Saturday, June 2, 2018

hardware - Sever configuration for 100 users





I have an issue related to what server to approximate for the following scenario (a real situation):



I have a server where will be stored some videos that can be accessed through a web application running on this server. There will be about 100 (concurrent) users that will use it (generally through tablet or phones, but PC's will be also included).



Can you give me some thoughts on building the hardware configuration for this server? The OS running on it will be Linux.




Thanks in advance.






EDIT I:



The web server that I use is Apache HTTP, but it's very likely it will act as proxy for a Java server (installed on this machine of course).



Other applications that will run on this server will be:





  • an application for authentication

  • an application for administration.



This server will run also continually (24/7).


Answer



From your description it sounds like the primary use case for the server will be to stream videos to 100 clients.



Given this, the two most important sub-systems for the server will be:





  1. The network connection

  2. The storage system



To size these for performance, you need to know how much bandwidth you require - this depends on the quality of the video you will be serving. Assuming that the video is 1MB/s, for 100 users both the network and storage systems must be able to deliver 100MB/s (800Mb/s for the network) of data.



If the network bandwidth connection is greater than a single link can handle and you can't afford to increase the link speed (i.e. migrate from 1GbE to 10GbE/40GbE) then you can add more links and either aggregate them at layer 2 or use multiple IP address (one per link) and distribute the connections through the application. Also you must make sure that the data path from the server to the clients can handle the capacity, there's no point in the server being able to deliver 10Gbps if there is a bottleneck elsewhere in the network!




For the storage system, you need to make sure that it can handle both the bandwidth and the number of IOPS (IOs per second) to serve the data. From our calculation above, you will require 100MB/s of streaming reads, but because you have 100 users, the storage system must be able to handle at least 100 IOPS. If you expect the users to navigate the videos you will need much more to maintain the performance. Whilst hard drives can deliver good streaming performance when they don't have contention, I would consider SSDs when the number of concurrent accesses increases.



Beyond these basic performance characterisations, you also need to consider reliability for both the network connections and storage systems. What happens in the case of link failures or hard drive failures? If you want to continue providing service, you must have multiple links and resilient storage configuration (through RAID or data replication at application/file system level).



RAM for the storage system will help you cache the videos and take some load off the storage system, so if you expect many people to view the same video then more RAM will generally help. But if the size of the working set (the data commonly accessed) is greater than the amount of RAM on the system, don't be surprised if you don't see a great improvement.



Because the majority of the system will be delivering data via IO, you probably don't need much CPU power and so any modern multi-core CPU should be sufficient. Although you should take care that if you have multiple CPUs in a NUMA architecture, you don't overload the CPU interconnect.
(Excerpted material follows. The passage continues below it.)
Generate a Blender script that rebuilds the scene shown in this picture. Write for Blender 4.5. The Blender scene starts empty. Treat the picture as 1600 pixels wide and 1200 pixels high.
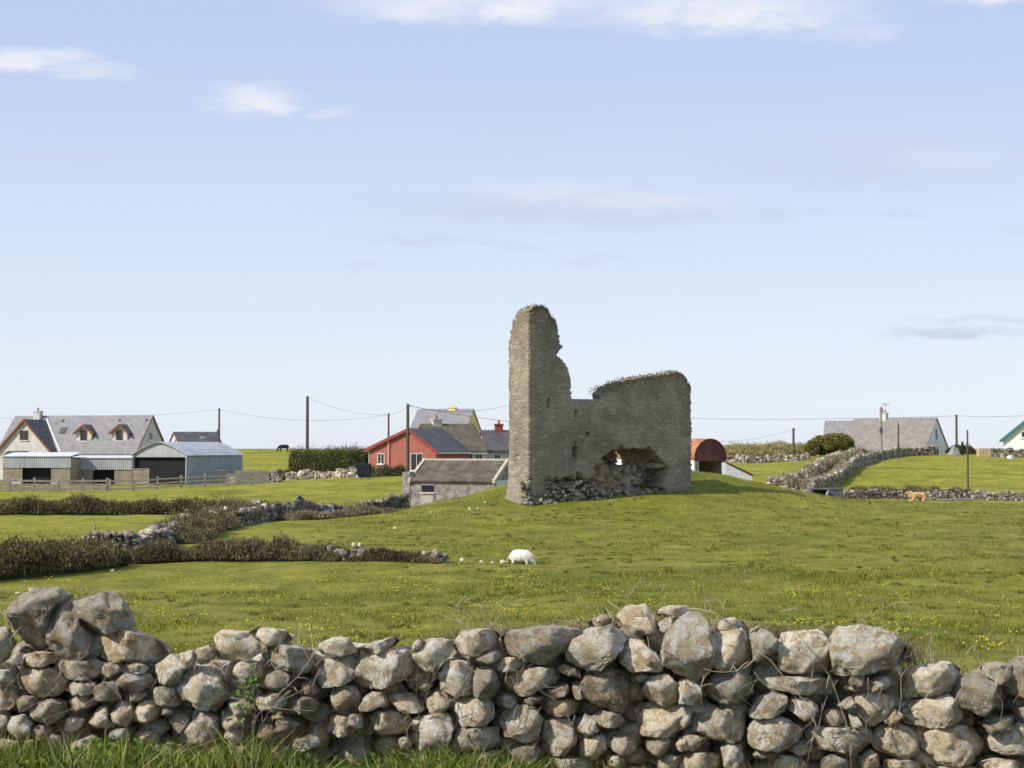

Once you have the hardware, you should benchmark it to make sure it delivers performance wise. For the storage system I recommend the fio tool, it allows you to specifically test scenarios such as streaming reads with 100 concurrent readers.




Given all I've said above, you should talk with your preferred vendor and see what configuration they recommend. If you make your requirements part of the RFP (especially if you include hard requirements such as the ability to deliver a particular IO profile) then it can make it easier to resolve any failings in performance later.



When designing these systems, try and think about how the data moves through the system, and where the limitations will be.



Finally, make sure you design the system with excess capacity so you can handle both growth and peaks in traffic.